4 of 44 comments (clear)

  1. Re:Will this really help? by Alethes · · Score: 2, Insightful

    If it were so easy to modify a working malicious binary to match the checksum/md5 or any other hash, why would it be used so often as a method of file verification? I'm thinking it'd be a lot harder to make this happen than you're implying.

  2. Re:Will this really help? by Anonymous Coward · · Score: 2, Insightful
    If I'm writing a tool to break into a system which has this capability then I will simply pad my binary to match the size and tweak my code/data areas to be the same checksum.

    Yes it's a hurdle, but methinks a minor one...

    Well, it would appear to be the case at first glance, but you have to remember that cryptographic hashes are designed to solve exactly this problem. It is much more difficult than you think.

    Or perhaps better stated: show me the code.

  3. I guess... by Hard_Code · · Score: 4, Insightful

    This raises the constant on the level of security, but not the order of magnitude. From what I read, this just makes it more burdensome on the hacker...it's not actually introducing a new level of security. I suppose this would be good for internet 'appliances' where the access is probably limited to any holes or buffer overflows in web scripting languages. But it seems if one has access to the file system (prerequisite for trojaning anyway) this system breaks:

    "Even if the file did have the same inode if the contents are modified then the fingerprint will not match anyway."

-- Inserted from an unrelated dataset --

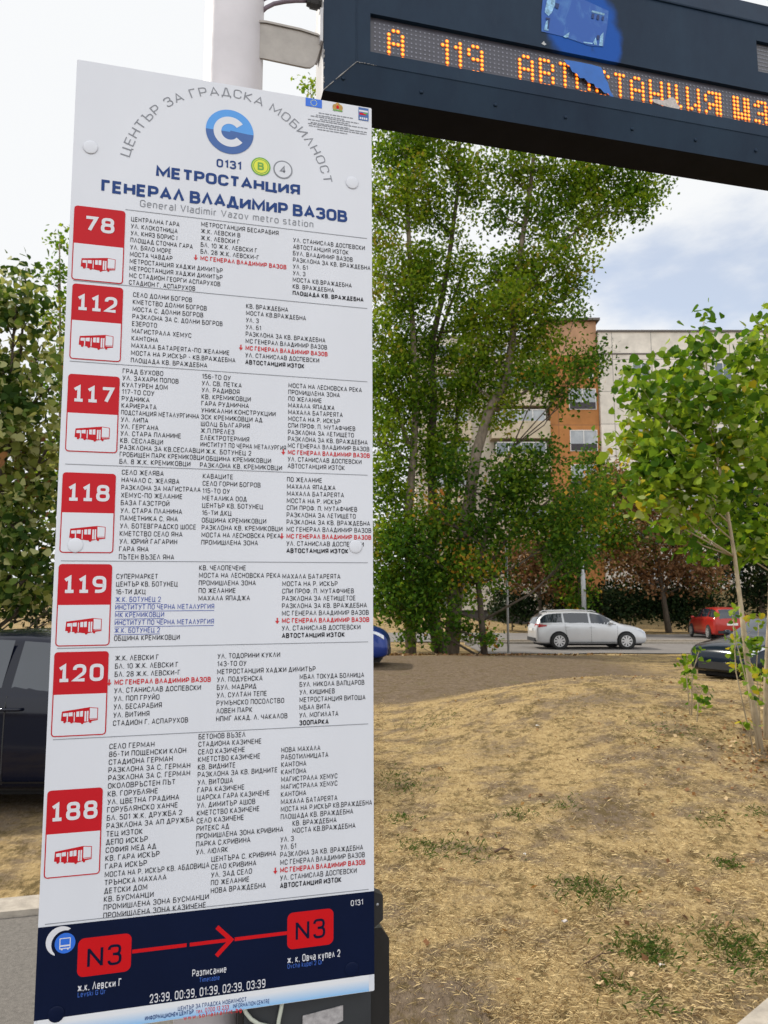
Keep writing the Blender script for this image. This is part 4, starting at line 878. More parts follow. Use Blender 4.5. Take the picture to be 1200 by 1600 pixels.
# light dots
m_ledb = mat('matrix_board', (.060, .058, .075), .35, var=.15, scale=30)
m_off = mat('unlit_dot', (.20, .205, .25), .4, var=.1)
m_on = mat('lit_dot', (.9, .35, .02), .4, emit=(1.0, .30, .025), es=1.75)
m_halo = mat('lit_halo', (.35, .10, .01), .4, emit=(1.0, .17, .003), es=.50)  # halo of light round each lit dot, drawn as a glowing disc
ledy = YF + .011
b = MB(); b.quad(dpt(hole[0], hole[1], ledy + .0015), dpt(hole[2], hole[1], ledy + .0015), dpt(hole[2], hole[3], ledy + .0015), dpt(hole[0], hole[3], ledy + .0015))
mtx = b.build('light_matrix', m_ledb, disp, local=True)
row6 = wv1 - pit * .42
L_A = ['.XX.', 'X..X', 'X..X', 'XXXX', 'X..X', 'X..X', 'X..X']
FONT = {'A': L_A, '1': ['.X', 'XX', '.X', '.X', '.X', '.X', '.X'], '9': ['.XX.', 'X..X', 'X..X', '.XXX', '...X', '...X', '.XX.'],
        'В': ['XXX.', 'X..X', 'X..X', 'XXX.', 'X..X', 'X..X', 'XXX.'], 'Т': ['XXX', '.X.', '.X.', '.X.', '.X.', '.X.', '.X.'],
        'О': ['.XX.', 'X..X', 'X..X', 'X..X', 'X..X', 'X..X', '.XX.'], 'С': ['.XX.', 'X..X', 'X...', 'X...', 'X...', 'X..X', '.XX.'],
        'Н': ['X..X', 'X..X', 'X..X', 'XXXX', 'X..X', 'X..X', 'X..X'], 'Ц': ['X.X.', 'X.X.', 'X.X.', 'X.X.', 'X.X.', 'XXXX', '...X'],
        'И': ['X..X', 'X..X', 'X..X', 'X..X', 'X.XX', 'XX.X', 'X..X'], 'Я': ['.XXXX', 'X..XX', 'X..XX', '.XXXX', '.X.XX', 'X..XX', 'X..XX'],
        'И2': ['XX.XX', 'XX.XX', 'XX.XX', 'XX.XX', 'XXXXX', 'XXXXX', 'XX.XX'], 'З2': ['.XXX.', 'XX.XX', '...XX', '.XXX.', '...XX', 'XX.XX', '.XXX.'],
        'Т2': ['XXXX', '.XX.', '.XX.', '.XX.', '.XX.', '.XX.', '.XX.'], 'О2': ['.XXX.', 'XX.XX', 'XX.XX', 'XX.XX', 'XX.XX', 'XX.XX', '.XXX.'], 'К2': ['XX.XX', 'XX.XX', 'XXXX.', 'XXX..', 'XXXX.', 'XX.XX', 'XX.XX']}
lit = set()
for col, ch_ in ((3, 'A'), (15, '1'), (18, '1'), (21, '9'), (33, 'A'), (38, 'В'), (43, 'Т'), (47, 'О'), (52, 'С'), (57, 'Т'), (61, 'A'), (66, 'Н'), (71, 'Ц'), (76, 'И'), (81, 'Я'), (89, 'И2'), (95, 'З2'), (101, 'Т2'), (106, 'О2'), (112, 'К2')):
    for r, row in enumerate(FONT[ch_]):
        for k, x_ in enumerate(row):
            if x_ == 'X': lit.add((col + k, r))
bo, bl_, bh = MB(), MB(), MB()
for col in range(NC - 1):
    for r in range(-1, 7):
        u = c0_ + pit * col; v = row6 - pit * 1.0 * (6 - r)
        on = (col, r) in lit
        mb_, rad, yy = (bl_, pit * .30, ledy - .0012) if on else (bo, pit * .20, ledy + .0004)
        mb_.poly([dpt(u + rad * math.cos(a), v + rad * math.sin(a), yy) for a in np.linspace(0, 2 * math.pi, 9)[:-1]])
        if on: bh.poly([dpt(u + pit * .495 * math.cos(a), v + pit * .495 * math.sin(a), ledy - .0003) for a in np.linspace(0, 2 * math.pi, 9)[:-1]])
bo.build('unlit_dots', m_off, mtx, local=True); bl_.build('lit_dots', m_on, mtx, local=True); bh.build('lit_halos', m_halo, mtx, local=True)
m_ledb2 = mat('clock_matrix_board', (.10, .10, .11), .4, var=.15, scale=30)
b = MB(); b.quad(dpt(sm[0], sm[1], ledy + .0015), dpt(sm[2], sm[1], ledy + .0015), dpt(sm[2], sm[3], ledy + .0015), dpt(sm[0], sm[3], ledy + .0015))
for col in range(40):
    for r in range(8):
        u = sm[0] + pit * .5 * .9 * (col + .8); v = sm[1] + (sm[3] - sm[1]) * (r + .6) / 8.2
        if u < sm[2] - .003: b.poly([dpt(u + pit * .17 * math.cos(a), v + pit * .17 * math.sin(a), ledy + .0003) for a in np.linspace(0, 2 * math.pi, 7)[:-1]], 1)
b.build('side_matrix', [m_ledb2, m_off], disp, local=True)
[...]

    Huh?? So, the attacker just regens the hash on the trojaned binary and the kernel thinks it is the cached value...am I missing something here? Can one NOT change the cached hash without creating a seperate inode or something?

    --

    It's 10 PM. Do you know if you're un-American?
  4. IT is free. by mindstrm · · Score: 2, Insightful

    The code you wrote is freely available to all.
    Code others make out of it may not be.

    So you want to dictate that only those people who are going to give code away are allowed to modify your code. That's fine, just don't pretend it's about freedom.